Servire con gioia il Signore nei fratelli
Sedutosi, chiamò i Dodici e disse loro: «Se uno vuole essere il primo, sia l’ultimo di tutti e il servitore di tutti». E, preso un bambino, lo pose in mezzo a loro e, abbracciandolo, disse: «Chi accoglie uno solo di questi bambini nel mio nome, accoglie me».
Marco 9,35-37
Nel contesto del viaggio di Gesù con i Dodici attraverso la Galilea ci viene presentato il secondo annuncio della Passione che il Maestro fa ai suoi nel Vangelo di Marco; il primo lo abbiamo meditato domenica scorsa. Già l’Antico Testamento ammoniva: «Se ti presenti per servire il Signore, preparati alla tentazione; stai unito a Lui senza separartene e sii paziente nelle vicende dolorose» (Siracide 2,1-13). Anche Gesù chiarisce molte volte ai suoi che dovranno subire tentazioni e persecuzioni: tutta la liturgia di oggi insiste sulle «insidie» che vengono tese «al giusto», poiché per gli empi egli «è di incomodo, si oppone alle loro azioni e rimprovera le colpe contro la legge» (I Lettura, Sapienza 2). Si tratta di sofferenze dovute proprio al fatto di essere di Cristo, che il giusto sopporta serenamente, sull’esempio del Maestro, consapevole dell’immenso tesoro che possiede: l’amicizia con l’Onnipotente. Dio «è il suo aiuto e sostiene la sua vita» (Salmo 53, Responsorio); il giusto resta saldo nella fede, sapendo che il dolore e la morte non sono la parola definitiva sull’esistenza umana.

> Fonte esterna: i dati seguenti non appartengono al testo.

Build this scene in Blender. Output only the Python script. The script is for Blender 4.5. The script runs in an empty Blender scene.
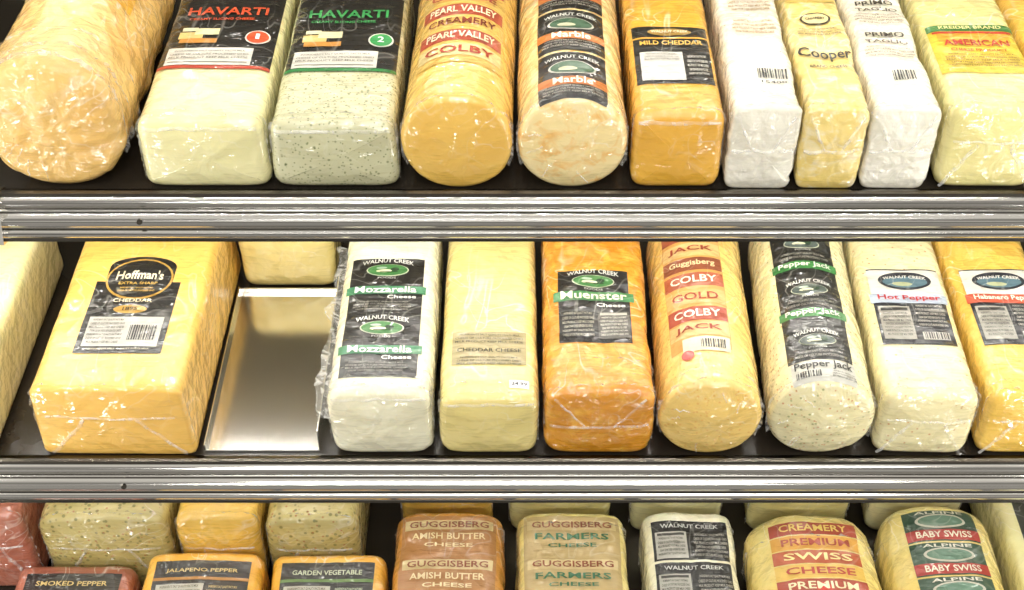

L’annuncio della salvezza comincia con la Passione, ma si conclude con la certezza della Risurrezione: «Il Figlio dell’uomo viene consegnato nelle mani degli uomini e lo uccideranno, ma, una volta ucciso, dopo tre giorni risorgerà» (Vangelo, Marco 9,31). Gli apostoli «non capiscono e hanno timore di interrogare» Gesù: la Pasqua non si capisce con la mente, ma con il cuore; la Vita non è una conquista dello studio o dell’intelligenza umani, ma un dono di Dio che ci raggiunge senza nostro merito e ci è conservato, attraverso il sacrificio di Cristo, nonostante le nostre mancanze. Per questo Gesù prende come esempio un bambino e «lo mette in mezzo, abbracciandolo»: i piccoli non sono modello di perfezione, ma sanno gustare la bellezza dell’esistenza e ricevere l’amore senza meritarlo, non pretendono di capire tutto ma sanno vivere affidati a chi si cura di loro, hanno fiducia in chi li ama. Nei confronti di Dio il nostro cuore deve essere come il loro, come quello di ogni figlio, «sereno in braccio a sua madre» (Salmo 130,2). Ciò alimenta la gratitudine e allontana le contese e i dissidi, sempre in agguato anche con i fratelli nella fede. San Giacomo perciò ammonisce: «Le liti che sono in mezzo a voi vengono dalle vostre passioni, che fanno guerra nelle vostre membra! Siete pieni di desideri e non riuscite a possedere; siete invidiosi e non riuscite a ottenere; chiedete e non ottenete perché chiedete male, cioè per soddisfare le vostre passioni » (II Lettura, Giacomo 4,1-3).
Questo è accaduto anche ai Dodici: nel Vangelo Gesù prende spunto proprio dalla discussione sorta «per la strada» tra i suoi, su «chi fosse il più grande». Agli occhi del Padre non bisogna essere grandi, ma figli! Egli ama ciascuno, e il primo è chi «si fa ultimo di tutti e servo di tutti». Cristo è «la primizia» (1Corinzi 15,23): Egli «svuotò se stesso, assumendo la condizione di servo; umiliò se stesso facendosi obbediente fino alla morte di croce» (Filippesi 2,7-8). Sul suo esempio impariamo anche noi a farci piccoli e a servire chi ci è accanto, a cominciare dallo sposo e dai figli, gioiosi verso tutti e autenticamente zelanti, senza invidie e gelosie, per la salvezza di ciascuno.